Rows from a 3D scene dataset:
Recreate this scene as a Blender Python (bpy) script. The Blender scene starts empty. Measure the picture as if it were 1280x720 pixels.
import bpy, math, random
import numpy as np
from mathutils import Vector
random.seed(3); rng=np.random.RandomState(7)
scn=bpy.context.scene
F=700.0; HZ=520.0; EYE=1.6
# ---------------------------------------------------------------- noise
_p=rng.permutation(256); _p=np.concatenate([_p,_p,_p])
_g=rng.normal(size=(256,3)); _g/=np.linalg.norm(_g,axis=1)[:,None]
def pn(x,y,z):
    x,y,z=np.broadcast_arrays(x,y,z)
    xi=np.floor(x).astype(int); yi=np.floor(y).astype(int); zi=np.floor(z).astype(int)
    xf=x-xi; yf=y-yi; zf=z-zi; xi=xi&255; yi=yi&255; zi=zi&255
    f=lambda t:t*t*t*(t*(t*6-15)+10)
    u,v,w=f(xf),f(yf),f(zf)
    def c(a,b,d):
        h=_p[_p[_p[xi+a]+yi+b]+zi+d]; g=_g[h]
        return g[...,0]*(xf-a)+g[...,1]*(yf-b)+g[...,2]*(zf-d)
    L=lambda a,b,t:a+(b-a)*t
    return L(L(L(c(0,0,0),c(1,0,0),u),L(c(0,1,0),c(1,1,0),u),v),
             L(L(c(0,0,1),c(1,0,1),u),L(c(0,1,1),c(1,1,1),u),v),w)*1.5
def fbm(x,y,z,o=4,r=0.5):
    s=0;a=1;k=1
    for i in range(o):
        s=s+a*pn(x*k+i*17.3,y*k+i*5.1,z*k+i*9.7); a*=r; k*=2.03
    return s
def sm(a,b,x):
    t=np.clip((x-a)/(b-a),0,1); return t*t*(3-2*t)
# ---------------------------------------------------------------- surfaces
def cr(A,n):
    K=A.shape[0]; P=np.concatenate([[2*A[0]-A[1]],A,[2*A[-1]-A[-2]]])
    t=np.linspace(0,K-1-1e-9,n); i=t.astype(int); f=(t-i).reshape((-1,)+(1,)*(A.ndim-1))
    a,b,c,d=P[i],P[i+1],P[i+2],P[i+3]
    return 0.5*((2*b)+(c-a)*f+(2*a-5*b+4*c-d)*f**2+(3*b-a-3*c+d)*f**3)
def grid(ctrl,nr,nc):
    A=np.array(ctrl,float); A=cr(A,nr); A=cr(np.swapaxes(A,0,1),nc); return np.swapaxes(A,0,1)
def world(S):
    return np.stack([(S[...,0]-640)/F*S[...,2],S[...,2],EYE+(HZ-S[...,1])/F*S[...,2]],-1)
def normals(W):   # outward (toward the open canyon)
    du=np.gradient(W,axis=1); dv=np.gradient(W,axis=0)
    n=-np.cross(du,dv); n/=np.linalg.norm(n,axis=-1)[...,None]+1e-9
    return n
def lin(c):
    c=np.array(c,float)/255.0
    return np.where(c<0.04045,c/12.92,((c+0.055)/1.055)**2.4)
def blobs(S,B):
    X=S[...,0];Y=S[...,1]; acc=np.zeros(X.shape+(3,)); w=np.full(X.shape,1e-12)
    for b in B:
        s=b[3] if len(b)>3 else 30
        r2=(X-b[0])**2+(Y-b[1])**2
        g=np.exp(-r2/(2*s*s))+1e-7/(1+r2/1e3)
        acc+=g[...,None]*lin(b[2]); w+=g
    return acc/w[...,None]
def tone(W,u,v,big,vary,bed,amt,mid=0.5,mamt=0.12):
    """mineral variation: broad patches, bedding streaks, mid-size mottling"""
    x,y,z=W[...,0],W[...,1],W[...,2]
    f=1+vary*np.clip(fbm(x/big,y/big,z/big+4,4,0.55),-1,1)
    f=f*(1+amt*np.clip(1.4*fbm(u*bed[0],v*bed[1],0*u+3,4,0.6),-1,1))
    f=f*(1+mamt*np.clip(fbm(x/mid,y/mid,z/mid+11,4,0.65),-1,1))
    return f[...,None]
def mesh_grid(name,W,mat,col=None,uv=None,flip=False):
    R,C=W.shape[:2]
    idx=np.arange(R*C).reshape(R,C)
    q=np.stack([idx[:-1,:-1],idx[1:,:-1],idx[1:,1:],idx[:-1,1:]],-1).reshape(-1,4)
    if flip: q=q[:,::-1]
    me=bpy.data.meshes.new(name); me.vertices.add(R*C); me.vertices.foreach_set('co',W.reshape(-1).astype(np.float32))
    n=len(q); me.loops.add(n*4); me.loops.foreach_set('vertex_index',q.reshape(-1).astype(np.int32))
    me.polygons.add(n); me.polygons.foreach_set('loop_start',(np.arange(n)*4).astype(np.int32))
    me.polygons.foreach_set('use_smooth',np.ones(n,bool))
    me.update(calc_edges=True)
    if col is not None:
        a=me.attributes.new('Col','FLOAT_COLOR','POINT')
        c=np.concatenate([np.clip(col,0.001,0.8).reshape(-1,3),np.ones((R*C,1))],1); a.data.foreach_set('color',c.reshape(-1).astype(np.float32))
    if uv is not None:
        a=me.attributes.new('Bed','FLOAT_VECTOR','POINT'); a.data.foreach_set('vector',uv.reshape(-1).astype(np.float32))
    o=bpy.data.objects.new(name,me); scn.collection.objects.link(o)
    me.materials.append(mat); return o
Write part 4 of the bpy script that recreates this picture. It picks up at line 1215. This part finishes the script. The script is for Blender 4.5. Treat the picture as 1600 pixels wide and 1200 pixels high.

§ **What you will do**: Output the records above in their entirety, exactly.

§ **The output**:
Recreate this scene as a Blender Python (bpy) script. The Blender scene starts empty. Measure the picture as if it were 1280x720 pixels.
import bpy, math, random
import numpy as np
from mathutils import Vector
random.seed(3); rng=np.random.RandomState(7)
scn=bpy.context.scene
F=700.0; HZ=520.0; EYE=1.6
# ---------------------------------------------------------------- noise
_p=rng.permutation(256); _p=np.concatenate([_p,_p,_p])
_g=rng.normal(size=(256,3)); _g/=np.linalg.norm(_g,axis=1)[:,None]
def pn(x,y,z):
    x,y,z=np.broadcast_arrays(x,y,z)
    xi=np.floor(x).astype(int); yi=np.floor(y).astype(int); zi=np.floor(z).astype(int)
    xf=x-xi; yf=y-yi; zf=z-zi; xi=xi&255; yi=yi&255; zi=zi&255
    f=lambda t:t*t*t*(t*(t*6-15)+10)
    u,v,w=f(xf),f(yf),f(zf)
    def c(a,b,d):
        h=_p[_p[_p[xi+a]+yi+b]+zi+d]; g=_g[h]
        return g[...,0]*(xf-a)+g[...,1]*(yf-b)+g[...,2]*(zf-d)
    L=lambda a,b,t:a+(b-a)*t
    return L(L(L(c(0,0,0),c(1,0,0),u),L(c(0,1,0),c(1,1,0),u),v),
             L(L(c(0,0,1),c(1,0,1),u),L(c(0,1,1),c(1,1,1),u),v),w)*1.5
def fbm(x,y,z,o=4,r=0.5):
    s=0;a=1;k=1
    for i in range(o):
        s=s+a*pn(x*k+i*17.3,y*k+i*5.1,z*k+i*9.7); a*=r; k*=2.03
    return s
def sm(a,b,x):
    t=np.clip((x-a)/(b-a),0,1); return t*t*(3-2*t)
# ---------------------------------------------------------------- surfaces
def cr(A,n):
    K=A.shape[0]; P=np.concatenate([[2*A[0]-A[1]],A,[2*A[-1]-A[-2]]])
    t=np.linspace(0,K-1-1e-9,n); i=t.astype(int); f=(t-i).reshape((-1,)+(1,)*(A.ndim-1))
    a,b,c,d=P[i],P[i+1],P[i+2],P[i+3]
    return 0.5*((2*b)+(c-a)*f+(2*a-5*b+4*c-d)*f**2+(3*b-a-3*c+d)*f**3)
def grid(ctrl,nr,nc):
    A=np.array(ctrl,float); A=cr(A,nr); A=cr(np.swapaxes(A,0,1),nc); return np.swapaxes(A,0,1)
def world(S):
    return np.stack([(S[...,0]-640)/F*S[...,2],S[...,2],EYE+(HZ-S[...,1])/F*S[...,2]],-1)
def normals(W):   # outward (toward the open canyon)
    du=np.gradient(W,axis=1); dv=np.gradient(W,axis=0)
    n=-np.cross(du,dv); n/=np.linalg.norm(n,axis=-1)[...,None]+1e-9
    return n
def lin(c):
    c=np.array(c,float)/255.0
    return np.where(c<0.04045,c/12.92,((c+0.055)/1.055)**2.4)
def blobs(S,B):
    X=S[...,0];Y=S[...,1]; acc=np.zeros(X.shape+(3,)); w=np.full(X.shape,1e-12)
    for b in B:
        s=b[3] if len(b)>3 else 30
        r2=(X-b[0])**2+(Y-b[1])**2
        g=np.exp(-r2/(2*s*s))+1e-7/(1+r2/1e3)
        acc+=g[...,None]*lin(b[2]); w+=g
    return acc/w[...,None]
def tone(W,u,v,big,vary,bed,amt,mid=0.5,mamt=0.12):
    """mineral variation: broad patches, bedding streaks, mid-size mottling"""
    x,y,z=W[...,0],W[...,1],W[...,2]
    f=1+vary*np.clip(fbm(x/big,y/big,z/big+4,4,0.55),-1,1)
    f=f*(1+amt*np.clip(1.4*fbm(u*bed[0],v*bed[1],0*u+3,4,0.6),-1,1))
    f=f*(1+mamt*np.clip(fbm(x/mid,y/mid,z/mid+11,4,0.65),-1,1))
    return f[...,None]
def mesh_grid(name,W,mat,col=None,uv=None,flip=False):
    R,C=W.shape[:2]
    idx=np.arange(R*C).reshape(R,C)
    q=np.stack([idx[:-1,:-1],idx[1:,:-1],idx[1:,1:],idx[:-1,1:]],-1).reshape(-1,4)
    if flip: q=q[:,::-1]
    me=bpy.data.meshes.new(name); me.vertices.add(R*C); me.vertices.foreach_set('co',W.reshape(-1).astype(np.float32))
    n=len(q); me.loops.add(n*4); me.loops.foreach_set('vertex_index',q.reshape(-1).astype(np.int32))
    me.polygons.add(n); me.polygons.foreach_set('loop_start',(np.arange(n)*4).astype(np.int32))
    me.polygons.foreach_set('use_smooth',np.ones(n,bool))
    me.update(calc_edges=True)
    if col is not None:
        a=me.attributes.new('Col','FLOAT_COLOR','POINT')
        c=np.concatenate([np.clip(col,0.001,0.8).reshape(-1,3),np.ones((R*C,1))],1); a.data.foreach_set('color',c.reshape(-1).astype(np.float32))
    if uv is not None:
        a=me.attributes.new('Bed','FLOAT_VECTOR','POINT'); a.data.foreach_set('vector',uv.reshape(-1).astype(np.float32))
    o=bpy.data.objects.new(name,me); scn.collection.objects.link(o)
    me.materials.append(mat); return o
Write part 4 of the bpy script that recreates this picture. It picks up at line 1215. This part finishes the script. The script is for Blender 4.5. Treat the picture as 1600 pixels wide and 1200 pixels high.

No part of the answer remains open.